According to the Financial Times, AIG has paid out nearly $50 billion related to losses on credit default swaps. And who is the biggest recipient? $12.9 billion for banking giant Goldman Sachs, which has raked in billions in federal bailout money on its own account.

Even the Wall Street Journal editorial board was furious. "This comes after months of claims by Goldman that all of its AIG bets were adequately hedged, and that it needed no 'bailout,'" the Journal wrote. "Why take $13 billion then? This needless cover-up is one reason Americans are getting angrier as they wonder if Washington is lying to them about these bailouts."

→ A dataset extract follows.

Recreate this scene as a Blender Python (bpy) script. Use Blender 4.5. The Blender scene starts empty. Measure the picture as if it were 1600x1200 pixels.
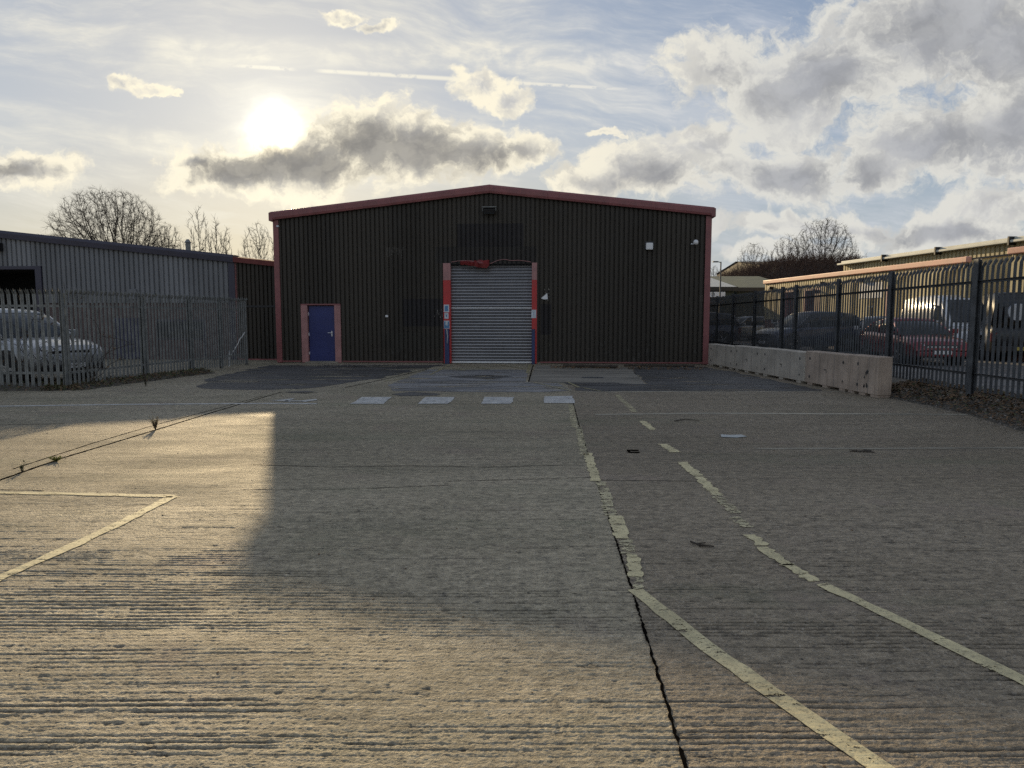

Other recipients of AIG's government-backed generosity include U.S. firms Merrill Lynch, Morgan Stanley, Bank of America and Citigroup; European banking giants Barclays, Deutsche Bank, Société Générale, among others; and various municipalities.

And this isn't the final chapter in the story, either. According to the New York Times, the disclosures so far "account for $107.8 billion in AIG bailout money...Another $30 billion was added to the AIG bailout pot this month and must be accounted for as soon as it is spent. That leaves some $32 billion unaccounted for. Where did it go?"

That such a question even arises exposes the absurdity of the Obama administration's protestations that it can't interfere. The Wall Street giants think they can play the federal government for suckers, and the Feds have yet to prove them wrong.

As liberal economist and former Clinton administration cabinet official Robert Reich wrote:

[I]f our very own Secretary of the Treasury doesn't even learn of the bonuses until months after AIG has decided to pay them, and cannot make stick his decision that they should not be paid, AIG is not even accountable to the government. That means AIG's executives--using $170 billion of our money, so far--are accountable to no one.